On a less geeky note, last Saturday was an important milestone for my band Serious Dudes, as we played a semi-professional gig at a huge birthday party. While it had been our aim for most of the spring, it was only the past week that we could train more intensely, almost every day. It felt like a moderate success, and instead of a thorough summer holiday, we are already looking at new rehearsals in a few days to keep up the routine for similar future gigs.
Soon after the gig, me and our resident guitar shredder went to town with a couple of his friends. It was a great opportunity for me to meet up with some new people, and I ended up making genuine friends. Not something that usually happens to me on a bar night.
Finally, it seems that my FPGA Bitcoin miner has gained some attention, and I find myself being treated like any other serious FPGA developer :-j
<13:13 EEST>
It was a summer's tale: just a boy, his FPGA, and a head full of
dreams.
The interleaved geeking out between music and hardware programming reached a balance just two weeks after the Linux song. Saturday the 4th was a national end-of-school day, and besides sending my precious students off into the real world, I managed to do the same to a Bitcoin FPGA project.

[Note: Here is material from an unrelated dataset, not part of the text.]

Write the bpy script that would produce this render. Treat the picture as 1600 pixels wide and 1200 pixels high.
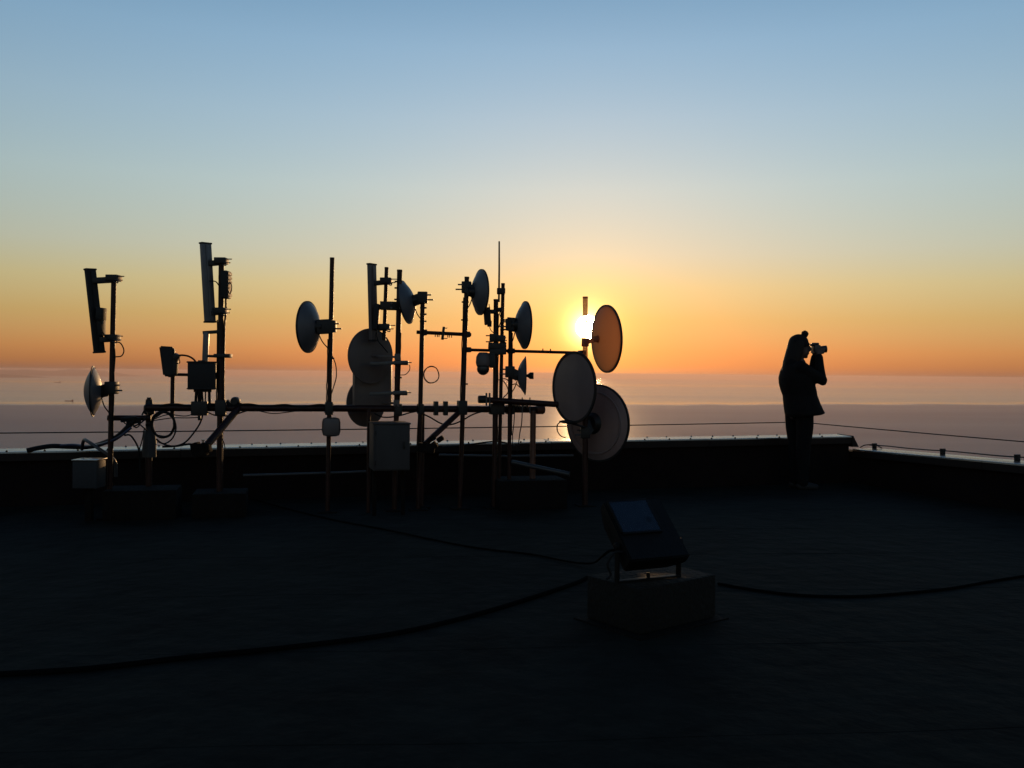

For a while, I had been trying to get a SHA-256 module to run on my Nexys 2, since some people were already mining on their FPGAs. Then an open source implementation was released. Unfortunately, it was tied to Altera systems in a couple of ways, including communication via 'virtual wires' over JTAG. I had already been playing with serial port communications for a lot of my toy FPGA projects, so it was the obvious replacement to try. The remaining bit of replacing an Altera PLL with a Xilinx DCM was quite straightforward.
The most frustrating part was probably on the computer's side, getting just the right format for input and output data. Already last autumn I had started to implement a toy miner in Python, both to be able to mine on a big-endian machine, and to understand the entire process. I never quite finished that, and later Pyminer was released, but I am still confused with all these endian issues. It would be simple if we only had to reverse the order of bytes, for example, but depending on the kind of data, it could also be two-byte or 4-byte words. As a result, Pyminer does not work on big-endian machines :-/
One thing that attracts me about FPGAs is that you are back to dealing with raw bitwise numbers in their natural order, and none of this shit with the historical accident of x86 processors. Incidentally, converting data between Bitcoin getwork and the FPGA code only requires a simple bytewise reverse. Even this has a few caveats for a newbie like me, since the network data is hexadecimal written as a string, and one byte is two hex digits. In the meantime, your FPGA code can also have bugs, and it is sometimes hard to pinpoint a problem. I am now quite used to debugging raw bytes with 7-segment displays, in fact, I think it is a terrible waste to use 4 of them to display 0000 to 9999, when you can go up to 232 with raw bytes :-j
Anyway, the code is now in a working order, though there are some improvements under planning. Yesterday I rewrote the mining script in a threaded fashion, both to reduce errors in some corner cases, and to facilitate some fancy features in the future. While I have written threaded Python before, it was a simple case of independent daemons, and this time I needed some communication between the threads. The Event and Queue classes were the answer. It was quite a day with temperatures nearing 30°C and band rehearsals for an intermission.
At this point, I am itching to get a much more powerful FPGA, as this toy only manages about 3 Mhash/s, though with an impressive power efficiency. Unfortunately, people are reporting issues with stronger Xilinx series, such as Spartan 6 and Virtex 5. I also do not like the fact that you need to buy a license to program some of the stronger chips, as if you did not already pay for the actual hardware. I am starting to understand why the original developer went with Altera, though I have yet to see how well they play with Linux.